There is no doubt whatsoever that in Tasmania the game is on to strip away the basic principles underpinning FSC accreditation to create a hollowed-out process which represents vested interests and reduces the social chamber to a rubber stamp. In the meantime, the ENGOs are in the marketplace working for Ta Ann, spruiking the “social” and “environmental” license that Ta Ann has in Tasmania, a situation that Ta Ann cannot hope to achieve anywhere else in the world.
In the end, it mightn’t matter if FSC International is able to prevent its brand being trashed in Tasmania. It could very well be that the Tasmanian Greens and ENGOs are able to convince the international marketplace that business as usual in Tasmania has all the triple-bottom line credits without the need for FSC. The Greens in particular seem caught in a classic dilemma of their own making here. They have just protested at the way that clearfelling is seeing sassafrass and myrtle and other special species timber being piled into waste for “regeneration” burns, but they have ignored throughout the whole roundtable-IGA-TFA process and agreement the need to reform management practices in the industry.
They can’t have it both ways. On the one hand they endorse whatever practices the industry wants to use in areas they have agreed are outside protected areas – and that is most clearly on the public record in statements made by key ENGO members involved in the process over the last three years – and on the other they criticise the trashing of future resources of special species timber which is an inevitable consequence of the policies they have endorsed under the TFA.
Maybe what Craig Farrell really meant to say was that now that the Greens and ENGOs have washed their hands of any attempt to stop business as usual in a smaller paddock, FSC accreditation was a shoe-in. What will now be fascinating to watch is how the Greens reconcile all the contradictions they have encumbered themselves with in their quest for the prime virtue of “compromise”.
The Greens have what might we now might describe as the “Crean syndrome”, or the “Simple Simon conundrum”, which is basically about compromise meaning anything from stream of consciousness changes in views from minute to minute, involving total backflips and reverse backflips in the space of an hour or two or less, to strategic contradictions articulated with absolute sincerity and conviction.
We know for certain that everyone with any influence in the decision-making processes in Tasmania about how the certification issues should be handled will not be influenced by mundane matters like sustainability.
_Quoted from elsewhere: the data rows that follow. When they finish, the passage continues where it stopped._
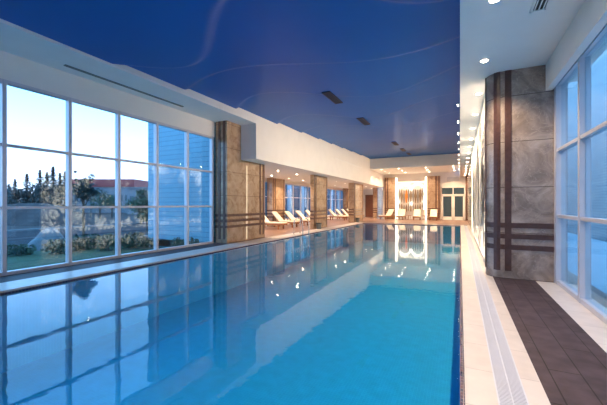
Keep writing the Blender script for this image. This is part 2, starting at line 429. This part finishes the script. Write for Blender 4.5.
for x in (.872, ):
    RC(MB().box((x-.057, 7.63-.018, .16), (x+.057, 7.63, ZR)), 'vertical_band', M['band_shaded'])
RC(strip(2, 4, .16, ZR, .018), 'vertical_band', M['band_shaded'])
RC(strip(8, 9, .16, ZR, .018), 'vertical_band', M['band_shaded'])

# ------------------------------------------------------------------ backlit lattice wall on the right
lw = empty('backlit_lattice_panel', (XR, 8.1, 0), label='tall glowing white openwork panel along the right wall behind the big column', cat='wall panel')
def LW(mb, name, mat, **k): return mb.build(name, mat, lw, **k)
PL = 11.4; PH = ZR
LW(MB().box((.07, 0, .05), (.12, PL, PH-.02)), 'light_box', M['glow'])
mb = MB()
for y in [0, PL/3, 2*PL/3, PL-.08]:
    mb.box((-.02, y, 0), (.10, y+.08, PH))
mb.box((-.02, 0, PH-.08), (.10, PL, PH)); mb.box((-.02, 0, 0), (.10, PL, .12))
LW(mb, 'panel_frame', M['lattice'])
mb = MB()
def branch(y, z, ang, ln, w, depth):
    pts = []; cy, cz, a = y, z, ang
    steps = 6
    for k in range(steps+1):
        pts.append((cy, cz)); a += R.uniform(-.6, .6); cy += math.sin(a)*ln/steps; cz += math.cos(a)*ln/steps
    for k in range(steps):
        (y0, z0), (y1, z1) = pts[k], pts[k+1]
        if not (0 < y1 < PL and 0 < z1 < PH): break
        dy, dz = y1-y0, z1-z0; L = math.hypot(dy, dz) or 1; ny_, nz_ = -dz/L*w/2, dy/L*w/2
        mb.prism([(y0+ny_, z0+nz_), (y0-ny_, z0-nz_), (y1-ny_*.9, z1-nz_*.9), (y1+ny_*.9, z1+nz_*.9)], .02, .05, 'x')
        if depth and R.random() < .75:
            branch(y1, z1, a + R.choice((-1,1))*R.uniform(.45, 1.0), ln*.5, w*.7, depth-1)
for k in range(44):
    y = .2 + k*(PL-.5)/43
    branch(y, .1, R.uniform(-.2,.2), 2.6, .055, 3); branch(y+.2, 4.1, math.pi+R.uniform(-.2,.2), 2.4, .05, 2)
LW(mb, 'lattice', M['lattice'])
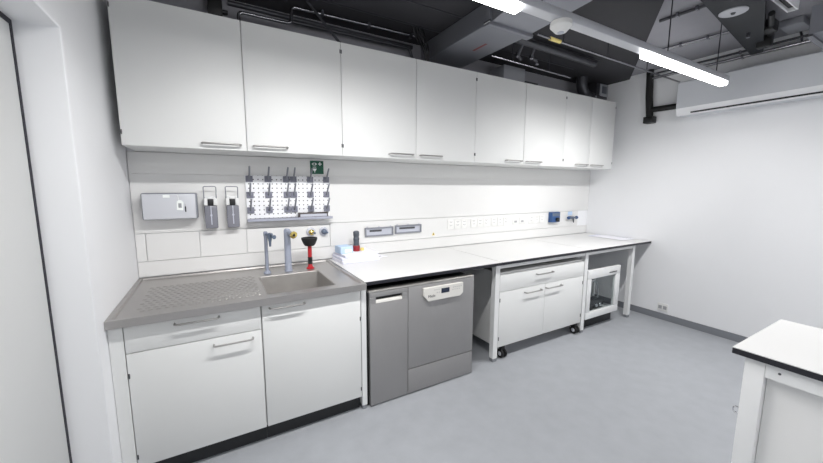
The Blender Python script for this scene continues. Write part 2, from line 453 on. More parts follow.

It’s all about horse-trading, not about consideration of principles that should be applied to management practices within the industry.
When the Green-ENGOs stop supporting the underpinning elements of the TFA, which include clear felling as the harvesting method, they might then be in a position to criticise the destruction of special species timber stocks which should be left alone, but until then they are blatantly hypocritical on that matter, just as they are with their unequivocal support for Ta Ann.
FSC International has an interesting task in preventing the corruption of the basic principles underpinning its accreditation processes in Tasmania, because all the current players with voices in decision-making – whether it be through the TFA signatories, or the political system – have deliberately excluded any consideration of changing practices in the industry which does not and cannot meet the FSC standards. All those people and organisations who/which have articulated management practices consistent with FSC principles have been deliberately excluded from the time that Bartlett and McKim established the roundtable in May 2010, and have also now been deliberately excluded from giving evidence to the Legislative Council by the Council itself.
FSC International needs to know that this is the Tasmanian reality.